**INSTRUCTION:** Without including any images, repeat the data exactly.

**ENTRIES SHOWN:**
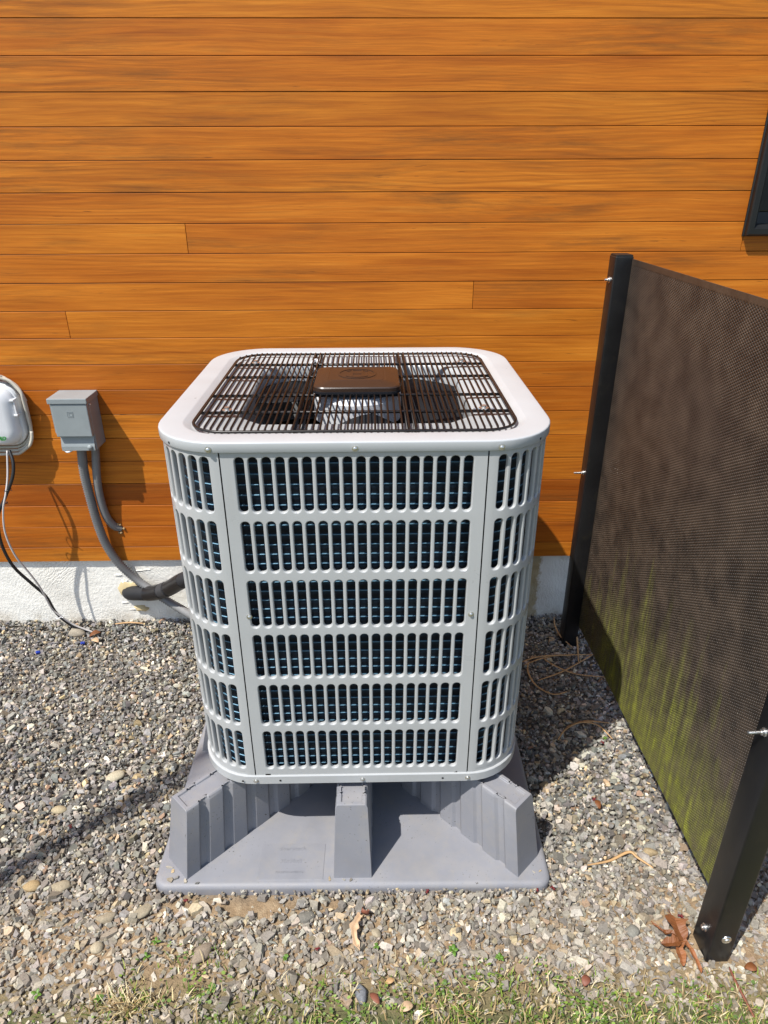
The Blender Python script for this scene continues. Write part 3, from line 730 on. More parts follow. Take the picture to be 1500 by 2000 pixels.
# ================================================================== DISCONNECT BOX
def disconnect():
    x0, x1 = -.932, -.8155; z0, z1 = .712, .8810; yf = WY-.097
    cx = (x0+x1)/2
    root = empty('disconnect_box', (cx, WY, z0), 'grey metal electrical disconnect box mounted on the orange boards', 'electrical box')
    off = (cx, WY, z0)
    m = MB(); m.box(x0+.006, x1-.003, yf+.022, WY-.0015, z0, z1-.004); body = m.build('enclosure', M_box, root, off=off); bevel(body, .002)
    # sloped lower lip: a shallow chin below the door
    m = MB(); zc = .763
    m.loops([[(x0+.009, yf+.0215, zc), (x0+.009, yf+.0215, z0+.014), (x0+.009, yf+.0215, z0+.001), (x0+.009, yf+.012, z0+.001), (x0+.009, yf+.012, z0+.014)],
             [(x1-.006, yf+.0215, zc), (x1-.006, yf+.0215, z0+.014), (x1-.006, yf+.0215, z0+.001), (x1-.006, yf+.012, z0+.001), (x1-.006, yf+.012, z0+.014)]], True, True)
    m.build('chin', M_box, root, off=off)
    # door
    m = MB(); m.box(x0+.006, x1-.003, yf+.003, yf+.0215, .7605, .8630); door = m.build('door', M_box, root, off=off); bevel(door, .0025)
    m = MB(); m.box(x0+.0005, x0+.0055, yf+.012, WY-.002, .770, .8625); m.build('side_flange', M_box, root, off=off)
    # embossed square emblem with a letter D
    ex, ez, h = -.8720, .8320, .0090; y = yf+.0022
    e = MB()
    for hh, t in ((h, .0012), (h*.62, .0010)):
        sh_ = .0012 if hh < h else 0
        e.box(ex-hh+sh_, ex+hh+sh_, y, y+.0012, ez+hh-t, ez+hh); e.box(ex-hh+sh_, ex+hh+sh_, y, y+.0012, ez-hh, ez-hh+t)
        e.box(ex-hh+sh_, ex-hh+t+sh_, y, y+.0012, ez-hh+t, ez+hh-t)
        if hh == h: e.box(ex+hh-t, ex+hh, y, y+.0012, ez-hh+t, ez+hh-t)
    e.tube([(ex+.0012+h*.62*math.cos(a)*.62+.0022, y+.0006, ez+h*.62*math.sin(a)*.9) for a in np.linspace(-PI/2, PI/2, 9)], .0007, 4)
    e.build('emblem', M_box, door, off=off)
    # hood lid
    m = MB(); m.box(x0-.001, x1+.0005, yf, WY-.001, .8640, z1); hood = m.build('hood', M_box, root, off=off); bevel(hood, .0022)
    m = MB(); m.lathe([(.0035, 0), (.0035, .002), (.0, .003)], 8, Matrix.Translation((x1-.0030, yf+.030, .8550)) @ Matrix.Rotation(PI/2, 4, 'Y'), cap=False); m.build('rivet', M_bolt, root, True, off)
    m = MB(); m.lathe([(.0085, 0), (.0080, .003), (.005, .0055), (.0, .0065)], 12, Matrix.Translation((-.836, yf+.0118, z0+.0115)) @ Matrix.Rotation(PI/2, 4, 'X'), cap=False); m.build('plug', M_box, root, True, off, 50)
    m = MB(); m.tube(smooth_path([(x0+.012, yf+.02, z0-.001), (x0+.025, yf+.012, z0-.004), (x0+.036, yf+.02, z0-.001)], 4), .003, 6); m.build('locknut', M_plastic, root, True, off)
disconnect()

# ================================================================== WHITE UTILITY BOX AND CABLES
def utility_box():
    cx, cz = -1.190, .812
    root = empty('utility_box', (cx, WY, cz-.12), 'white plastic utility box with green lettering at the left edge', 'utility box')
    off = (cx, WY, cz-.12)
    def lp(hx, hz, r, y, dx=0, dz=0, n=8): return [(cx+dx+a, y, cz+dz+b) for a, b in rrect(hx, hz, r, n)]
    m = MB(); m.loops([lp(.142, .100, .050, WY-.0015), lp(.142, .100, .050, WY-.030), lp(.138, .096, .048, WY-.036), lp(.132, .090, .044, WY-.037)], False, True)
    m.build('back_shell', M_plastic, root, True, off, 35)
    m = MB(); m.loops([lp(.134, .092, .046, WY-.034), lp(.135, .093, .046, WY-.044), lp(.130, .090, .045, WY-.054, -.002), lp(.122, .084, .042, WY-.064, -.004), lp(.110, .076, .036, WY-.069, -.006, -.001), lp(.060, .045, .022, WY-.071, -.006, -.002)], False, True)
    cv = m.build('cover', M_plastic, root, True, off)
    me = text_mesh('RD', .0165, .0003, 'LEFT', .0006); o = link('lettering', me, M_green, cv)
    sh = Matrix(((1, .25, 0, 0), (0, 1, 0, 0), (0, 0, 1, 0), (0, 0, 0, 1))); me.transform(sh)
    o.rotation_euler = (PI/2, 0, 0); o.location = (-1.1165-off[0], WY-.0715-off[1], .7435-off[2])
    # hinge clip
    m = MB(); x = cx+.134
    m.box(x-.006, x+.006, WY-.060, WY-.030, .862, .868); m.box(x-.004, x+.008, WY-.058, WY-.034, .815, .821); m.box(x+.001, x+.006, WY-.055, WY-.038, .821, .862)
    bevel(m.build('latch', M_plastic, root, off=off), .0015)
    return cx, cz
bx_, bz_ = utility_box()
def coil_cable():
    r = random.Random(2); pts = []
    turns = 4
    for t in range(turns):
        o = .150 + .0035*t; oz = .109 + .0035*t
        base = rrect(o, oz, .075, 5)
        for k, (a, b) in enumerate(base):
            pts.append((bx_+a+r.uniform(-.002, .002), WY-.010-.0085*t+r.uniform(-.002, .002), bz_+.004+b+r.uniform(-.002, .002)-.004*t*(b < 0)))
    m = MB(); m.tube(smooth_path(pts, 3), .0050, 6)
    tag(m.build('coiled_cable', M_cable, None, True), 'cream cable wound in a coil around the white utility box', 'cable')
coil_cable()
BLK = [(-1.097, 0.885, 0.707), (-1.084, 0.865, 0.672), (-1.091, 0.85, 0.627), (-1.123, 0.84, 0.566), (-1.159, 0.835, 0.501), (-1.172, 0.835, 0.408), (-1.158, 0.84, 0.319), (-1.123, 0.855, 0.243), (-1.092, 0.87, 0.178), (-1.08, 0.885, 0.1), (-1.042, 0.895, 0.038), (-1.004, 0.9, 0.014), (-0.969, 0.905, -0.006)]
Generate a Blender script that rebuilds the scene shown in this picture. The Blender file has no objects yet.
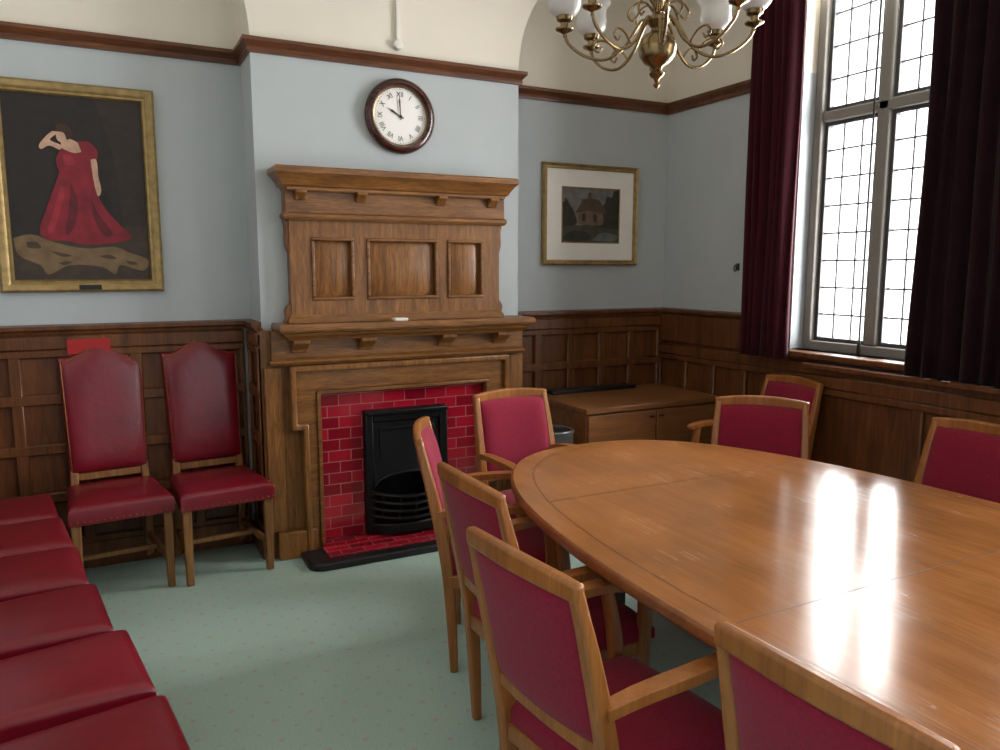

**SOLVED PROBLEM:**
The Blender Python script for this scene continues. Write part 3, from line 730 on. More parts follow. Take the picture to be 1500 by 2000 pixels.
# ================================================================== DISCONNECT BOX
def disconnect():
    x0, x1 = -.932, -.8155; z0, z1 = .712, .8810; yf = WY-.097
    cx = (x0+x1)/2
    root = empty('disconnect_box', (cx, WY, z0), 'grey metal electrical disconnect box mounted on the orange boards', 'electrical box')
    off = (cx, WY, z0)
    m = MB(); m.box(x0+.006, x1-.003, yf+.022, WY-.0015, z0, z1-.004); body = m.build('enclosure', M_box, root, off=off); bevel(body, .002)
    # sloped lower lip: a shallow chin below the door
    m = MB(); zc = .763
    m.loops([[(x0+.009, yf+.0215, zc), (x0+.009, yf+.0215, z0+.014), (x0+.009, yf+.0215, z0+.001), (x0+.009, yf+.012, z0+.001), (x0+.009, yf+.012, z0+.014)],
             [(x1-.006, yf+.0215, zc), (x1-.006, yf+.0215, z0+.014), (x1-.006, yf+.0215, z0+.001), (x1-.006, yf+.012, z0+.001), (x1-.006, yf+.012, z0+.014)]], True, True)
    m.build('chin', M_box, root, off=off)
    # door
    m = MB(); m.box(x0+.006, x1-.003, yf+.003, yf+.0215, .7605, .8630); door = m.build('door', M_box, root, off=off); bevel(door, .0025)
    m = MB(); m.box(x0+.0005, x0+.0055, yf+.012, WY-.002, .770, .8625); m.build('side_flange', M_box, root, off=off)
    # embossed square emblem with a letter D
    ex, ez, h = -.8720, .8320, .0090; y = yf+.0022
    e = MB()
    for hh, t in ((h, .0012), (h*.62, .0010)):
        sh_ = .0012 if hh < h else 0
        e.box(ex-hh+sh_, ex+hh+sh_, y, y+.0012, ez+hh-t, ez+hh); e.box(ex-hh+sh_, ex+hh+sh_, y, y+.0012, ez-hh, ez-hh+t)
        e.box(ex-hh+sh_, ex-hh+t+sh_, y, y+.0012, ez-hh+t, ez+hh-t)
        if hh == h: e.box(ex+hh-t, ex+hh, y, y+.0012, ez-hh+t, ez+hh-t)
    e.tube([(ex+.0012+h*.62*math.cos(a)*.62+.0022, y+.0006, ez+h*.62*math.sin(a)*.9) for a in np.linspace(-PI/2, PI/2, 9)], .0007, 4)
    e.build('emblem', M_box, door, off=off)
    # hood lid
    m = MB(); m.box(x0-.001, x1+.0005, yf, WY-.001, .8640, z1); hood = m.build('hood', M_box, root, off=off); bevel(hood, .0022)
    m = MB(); m.lathe([(.0035, 0), (.0035, .002), (.0, .003)], 8, Matrix.Translation((x1-.0030, yf+.030, .8550)) @ Matrix.Rotation(PI/2, 4, 'Y'), cap=False); m.build('rivet', M_bolt, root, True, off)
    m = MB(); m.lathe([(.0085, 0), (.0080, .003), (.005, .0055), (.0, .0065)], 12, Matrix.Translation((-.836, yf+.0118, z0+.0115)) @ Matrix.Rotation(PI/2, 4, 'X'), cap=False); m.build('plug', M_box, root, True, off, 50)
    m = MB(); m.tube(smooth_path([(x0+.012, yf+.02, z0-.001), (x0+.025, yf+.012, z0-.004), (x0+.036, yf+.02, z0-.001)], 4), .003, 6); m.build('locknut', M_plastic, root, True, off)
disconnect()

# ================================================================== WHITE UTILITY BOX AND CABLES
def utility_box():
    cx, cz = -1.190, .812
    root = empty('utility_box', (cx, WY, cz-.12), 'white plastic utility box with green lettering at the left edge', 'utility box')
    off = (cx, WY, cz-.12)
    def lp(hx, hz, r, y, dx=0, dz=0, n=8): return [(cx+dx+a, y, cz+dz+b) for a, b in rrect(hx, hz, r, n)]
    m = MB(); m.loops([lp(.142, .100, .050, WY-.0015), lp(.142, .100, .050, WY-.030), lp(.138, .096, .048, WY-.036), lp(.132, .090, .044, WY-.037)], False, True)
    m.build('back_shell', M_plastic, root, True, off, 35)
    m = MB(); m.loops([lp(.134, .092, .046, WY-.034), lp(.135, .093, .046, WY-.044), lp(.130, .090, .045, WY-.054, -.002), lp(.122, .084, .042, WY-.064, -.004), lp(.110, .076, .036, WY-.069, -.006, -.001), lp(.060, .045, .022, WY-.071, -.006, -.002)], False, True)
    cv = m.build('cover', M_plastic, root, True, off)
    me = text_mesh('RD', .0165, .0003, 'LEFT', .0006); o = link('lettering', me, M_green, cv)
    sh = Matrix(((1, .25, 0, 0), (0, 1, 0, 0), (0, 0, 1, 0), (0, 0, 0, 1))); me.transform(sh)
    o.rotation_euler = (PI/2, 0, 0); o.location = (-1.1165-off[0], WY-.0715-off[1], .7435-off[2])
    # hinge clip
    m = MB(); x = cx+.134
    m.box(x-.006, x+.006, WY-.060, WY-.030, .862, .868); m.box(x-.004, x+.008, WY-.058, WY-.034, .815, .821); m.box(x+.001, x+.006, WY-.055, WY-.038, .821, .862)
    bevel(m.build('latch', M_plastic, root, off=off), .0015)
    return cx, cz
bx_, bz_ = utility_box()
def coil_cable():
    r = random.Random(2); pts = []
    turns = 4
    for t in range(turns):
        o = .150 + .0035*t; oz = .109 + .0035*t
        base = rrect(o, oz, .075, 5)
        for k, (a, b) in enumerate(base):
            pts.append((bx_+a+r.uniform(-.002, .002), WY-.010-.0085*t+r.uniform(-.002, .002), bz_+.004+b+r.uniform(-.002, .002)-.004*t*(b < 0)))
    m = MB(); m.tube(smooth_path(pts, 3), .0050, 6)
    tag(m.build('coiled_cable', M_cable, None, True), 'cream cable wound in a coil around the white utility box', 'cable')
coil_cable()
BLK = [(-1.097, 0.885, 0.707), (-1.084, 0.865, 0.672), (-1.091, 0.85, 0.627), (-1.123, 0.84, 0.566), (-1.159, 0.835, 0.501), (-1.172, 0.835, 0.408), (-1.158, 0.84, 0.319), (-1.123, 0.855, 0.243), (-1.092, 0.87, 0.178), (-1.08, 0.885, 0.1), (-1.042, 0.895, 0.038), (-1.004, 0.9, 0.014), (-0.969, 0.905, -0.006)]
Generate a Blender script that rebuilds the scene shown in this picture. The Blender file has no objects yet.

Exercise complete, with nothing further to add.